On the stones are drawings of human figures, plants, animals, and abstract symbols. The humans are wearing headdresses, clothes, and shoes. Some stones depict scenes similar to today’s blood transfusions, organ transplants, and birth through caesarian section. Several stones show people with a telescope observing star constellations, planets, and comets.

The animals resemble cows, deer, and giraffes, among others. Some also resemble trilobites, extinct fish, and other animals with which we are not familiar. Most surprisingly, several stones show humans trying to kill, or being eaten by, dinosaurs.

Dr. Dennis Swift, who studied archeology at the University of New Mexico, documented in his book Secrets of the Ica Stones and Nazca Lines evidence that the stones date back to Pre-Columbian times.

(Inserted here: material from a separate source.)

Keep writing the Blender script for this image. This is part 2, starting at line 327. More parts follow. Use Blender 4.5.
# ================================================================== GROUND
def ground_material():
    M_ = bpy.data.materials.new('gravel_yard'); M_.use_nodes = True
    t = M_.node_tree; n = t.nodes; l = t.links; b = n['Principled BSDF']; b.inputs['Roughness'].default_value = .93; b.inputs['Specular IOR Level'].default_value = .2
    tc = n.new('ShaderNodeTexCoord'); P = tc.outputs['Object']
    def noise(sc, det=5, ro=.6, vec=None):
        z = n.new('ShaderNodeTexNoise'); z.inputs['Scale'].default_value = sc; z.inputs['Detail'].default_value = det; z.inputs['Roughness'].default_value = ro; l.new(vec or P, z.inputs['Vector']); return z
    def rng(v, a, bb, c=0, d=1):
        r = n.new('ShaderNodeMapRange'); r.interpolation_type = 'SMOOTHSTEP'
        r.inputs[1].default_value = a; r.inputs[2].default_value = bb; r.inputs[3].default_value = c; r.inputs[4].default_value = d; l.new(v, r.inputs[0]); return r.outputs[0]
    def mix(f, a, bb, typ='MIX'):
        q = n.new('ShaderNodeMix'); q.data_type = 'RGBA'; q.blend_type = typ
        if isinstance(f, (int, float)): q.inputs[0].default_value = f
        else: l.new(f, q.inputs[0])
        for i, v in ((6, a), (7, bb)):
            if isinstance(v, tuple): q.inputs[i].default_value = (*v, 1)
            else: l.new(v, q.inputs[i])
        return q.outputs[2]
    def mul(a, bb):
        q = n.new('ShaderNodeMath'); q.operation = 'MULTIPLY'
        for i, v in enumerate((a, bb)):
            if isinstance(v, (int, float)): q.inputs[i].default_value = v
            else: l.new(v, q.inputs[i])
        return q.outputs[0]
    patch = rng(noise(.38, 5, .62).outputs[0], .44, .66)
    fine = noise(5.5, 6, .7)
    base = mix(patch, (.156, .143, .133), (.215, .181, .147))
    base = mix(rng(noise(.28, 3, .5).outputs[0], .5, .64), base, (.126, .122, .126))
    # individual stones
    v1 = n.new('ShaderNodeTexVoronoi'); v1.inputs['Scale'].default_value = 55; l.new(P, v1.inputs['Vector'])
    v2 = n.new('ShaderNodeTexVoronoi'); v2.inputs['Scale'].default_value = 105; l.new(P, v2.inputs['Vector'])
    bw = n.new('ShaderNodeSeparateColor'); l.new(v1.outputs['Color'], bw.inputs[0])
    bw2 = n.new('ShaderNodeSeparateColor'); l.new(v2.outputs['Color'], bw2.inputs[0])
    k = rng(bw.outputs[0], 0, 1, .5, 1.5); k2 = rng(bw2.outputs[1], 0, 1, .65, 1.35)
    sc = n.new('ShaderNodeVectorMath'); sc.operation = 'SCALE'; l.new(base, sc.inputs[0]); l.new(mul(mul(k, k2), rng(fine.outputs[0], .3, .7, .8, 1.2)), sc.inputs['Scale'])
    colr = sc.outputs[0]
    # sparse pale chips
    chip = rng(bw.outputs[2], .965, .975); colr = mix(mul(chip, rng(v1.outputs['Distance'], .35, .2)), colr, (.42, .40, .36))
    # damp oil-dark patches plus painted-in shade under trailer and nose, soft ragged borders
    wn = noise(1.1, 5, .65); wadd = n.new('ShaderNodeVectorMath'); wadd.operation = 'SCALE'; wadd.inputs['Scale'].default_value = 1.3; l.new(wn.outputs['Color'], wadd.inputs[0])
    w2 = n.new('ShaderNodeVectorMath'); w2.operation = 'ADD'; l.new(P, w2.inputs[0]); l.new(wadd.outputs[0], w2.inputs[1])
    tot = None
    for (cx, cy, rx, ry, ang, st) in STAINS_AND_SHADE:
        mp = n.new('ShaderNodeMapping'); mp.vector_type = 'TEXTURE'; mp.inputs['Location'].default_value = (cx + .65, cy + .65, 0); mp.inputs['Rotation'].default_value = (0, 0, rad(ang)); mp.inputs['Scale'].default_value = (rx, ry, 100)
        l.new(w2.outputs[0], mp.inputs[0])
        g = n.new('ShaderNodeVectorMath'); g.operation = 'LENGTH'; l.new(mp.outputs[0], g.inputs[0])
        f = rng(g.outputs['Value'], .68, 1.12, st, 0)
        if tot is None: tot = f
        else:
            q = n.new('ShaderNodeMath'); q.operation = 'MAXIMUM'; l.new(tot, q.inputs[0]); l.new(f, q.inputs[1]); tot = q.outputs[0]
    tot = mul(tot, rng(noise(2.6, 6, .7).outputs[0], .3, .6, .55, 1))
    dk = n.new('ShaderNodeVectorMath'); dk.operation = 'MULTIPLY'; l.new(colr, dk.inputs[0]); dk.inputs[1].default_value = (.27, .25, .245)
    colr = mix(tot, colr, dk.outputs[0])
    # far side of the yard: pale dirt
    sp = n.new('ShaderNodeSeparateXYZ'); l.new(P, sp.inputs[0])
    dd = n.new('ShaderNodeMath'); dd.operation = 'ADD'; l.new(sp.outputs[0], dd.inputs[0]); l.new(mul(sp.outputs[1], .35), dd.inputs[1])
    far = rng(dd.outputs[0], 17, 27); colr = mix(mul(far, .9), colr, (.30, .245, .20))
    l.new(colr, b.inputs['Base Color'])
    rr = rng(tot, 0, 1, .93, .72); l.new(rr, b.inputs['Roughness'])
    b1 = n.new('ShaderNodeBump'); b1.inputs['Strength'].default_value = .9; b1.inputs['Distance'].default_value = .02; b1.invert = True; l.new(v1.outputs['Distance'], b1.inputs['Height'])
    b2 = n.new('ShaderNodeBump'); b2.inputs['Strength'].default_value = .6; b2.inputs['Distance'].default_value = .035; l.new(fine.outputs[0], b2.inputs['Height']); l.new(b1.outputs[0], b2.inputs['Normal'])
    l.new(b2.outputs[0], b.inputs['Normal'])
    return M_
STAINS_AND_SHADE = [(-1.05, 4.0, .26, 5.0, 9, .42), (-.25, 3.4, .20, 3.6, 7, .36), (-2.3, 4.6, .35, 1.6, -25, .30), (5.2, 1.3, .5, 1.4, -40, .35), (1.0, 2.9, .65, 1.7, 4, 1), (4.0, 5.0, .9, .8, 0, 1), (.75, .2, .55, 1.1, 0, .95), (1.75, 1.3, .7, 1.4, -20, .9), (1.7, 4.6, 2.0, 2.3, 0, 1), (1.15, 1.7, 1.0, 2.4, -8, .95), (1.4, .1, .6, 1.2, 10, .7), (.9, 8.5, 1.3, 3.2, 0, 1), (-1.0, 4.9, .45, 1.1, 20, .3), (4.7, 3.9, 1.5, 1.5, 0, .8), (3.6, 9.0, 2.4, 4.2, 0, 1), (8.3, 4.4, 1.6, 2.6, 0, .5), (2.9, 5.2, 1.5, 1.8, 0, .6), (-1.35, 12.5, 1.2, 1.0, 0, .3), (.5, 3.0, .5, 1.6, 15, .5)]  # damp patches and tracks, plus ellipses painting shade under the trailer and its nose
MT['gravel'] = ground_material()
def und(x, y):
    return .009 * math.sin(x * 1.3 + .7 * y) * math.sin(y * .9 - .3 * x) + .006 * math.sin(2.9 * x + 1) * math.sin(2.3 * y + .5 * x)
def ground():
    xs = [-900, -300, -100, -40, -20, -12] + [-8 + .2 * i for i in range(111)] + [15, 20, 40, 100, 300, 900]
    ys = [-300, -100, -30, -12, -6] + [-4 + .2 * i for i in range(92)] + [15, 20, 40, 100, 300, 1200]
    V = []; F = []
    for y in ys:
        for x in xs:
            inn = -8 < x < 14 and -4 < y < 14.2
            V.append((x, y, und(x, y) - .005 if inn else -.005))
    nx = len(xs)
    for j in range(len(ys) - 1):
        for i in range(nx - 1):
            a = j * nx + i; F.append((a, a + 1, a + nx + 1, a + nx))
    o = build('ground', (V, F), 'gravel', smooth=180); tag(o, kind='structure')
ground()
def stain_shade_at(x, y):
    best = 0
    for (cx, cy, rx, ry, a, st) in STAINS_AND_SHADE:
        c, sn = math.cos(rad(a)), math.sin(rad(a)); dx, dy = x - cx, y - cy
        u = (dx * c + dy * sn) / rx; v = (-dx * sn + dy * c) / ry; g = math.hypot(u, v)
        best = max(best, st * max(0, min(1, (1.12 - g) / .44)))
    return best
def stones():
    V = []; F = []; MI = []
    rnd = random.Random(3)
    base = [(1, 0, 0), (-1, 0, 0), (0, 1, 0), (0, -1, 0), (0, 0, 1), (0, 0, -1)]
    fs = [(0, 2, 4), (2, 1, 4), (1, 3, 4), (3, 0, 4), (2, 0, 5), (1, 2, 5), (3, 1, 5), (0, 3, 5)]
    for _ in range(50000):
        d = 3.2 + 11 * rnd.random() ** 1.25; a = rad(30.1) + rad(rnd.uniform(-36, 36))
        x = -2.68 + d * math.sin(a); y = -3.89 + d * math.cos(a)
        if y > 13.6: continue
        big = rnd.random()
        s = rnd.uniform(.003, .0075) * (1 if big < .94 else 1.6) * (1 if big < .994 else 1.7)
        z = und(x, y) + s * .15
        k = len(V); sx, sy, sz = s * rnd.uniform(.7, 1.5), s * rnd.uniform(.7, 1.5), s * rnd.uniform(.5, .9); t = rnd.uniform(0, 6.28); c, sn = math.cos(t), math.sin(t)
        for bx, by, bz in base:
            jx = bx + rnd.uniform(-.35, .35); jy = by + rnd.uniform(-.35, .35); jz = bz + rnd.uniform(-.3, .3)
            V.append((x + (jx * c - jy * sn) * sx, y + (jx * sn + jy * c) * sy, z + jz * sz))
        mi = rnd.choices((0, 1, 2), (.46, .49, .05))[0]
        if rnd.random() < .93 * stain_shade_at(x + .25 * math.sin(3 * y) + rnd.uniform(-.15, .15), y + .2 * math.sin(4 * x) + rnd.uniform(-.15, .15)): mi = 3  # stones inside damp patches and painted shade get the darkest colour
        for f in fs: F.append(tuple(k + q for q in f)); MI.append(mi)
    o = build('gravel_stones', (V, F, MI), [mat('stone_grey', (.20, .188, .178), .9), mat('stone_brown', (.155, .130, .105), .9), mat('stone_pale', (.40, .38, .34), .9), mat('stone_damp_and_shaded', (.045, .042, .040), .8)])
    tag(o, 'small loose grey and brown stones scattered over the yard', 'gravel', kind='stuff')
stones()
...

Based on the drawings’ content, some believe that the stones are from 65 million years ago, before dinosaurs became extinct, and that there were people existing at that time—the ones who produced the stones.

This idea is not widely accepted, and many believe the stones are fakes made by modern people. In an article, Swift mentioned that one of the reasons the stones are considered fakes is because in the 1960s, paleontologists thought dinosaurs walked dragging their tails, and the stones depict the dinosaurs holding their tails up.

Because the drawings of dinosaurs were considered inaccurate, scientists thought it impossible that the stones were produced by people 65 million years ago. However, it was later discovered that dinosaurs actually walked without their tails touching the ground. “Now we know the paleontologists were wrong. The Ica Stones were right,” wrote Swift.

Not as Simple as Drawings

Dr. Cabrera understood the Ica Stones as a library, with each stone being a book or a page of a book documenting the past. Important things were drawn on big stones, and less important matters drawn on smaller stones.

Ms. Cabrera further elaborates her father’s understanding: “They [the people who made the stones] were transmitting not just simple drawings of certain moments, but they were transmitting a type of language based on drawings.”

Through his research, Dr. Cabrera came to believe that leaves meant lives, and sets of leaves meant civilizations. As for the headdresses that the people in the drawings are wearing, Dr. Cabrera thought they symbolized intelligence, so wise men were drawn with headdresses.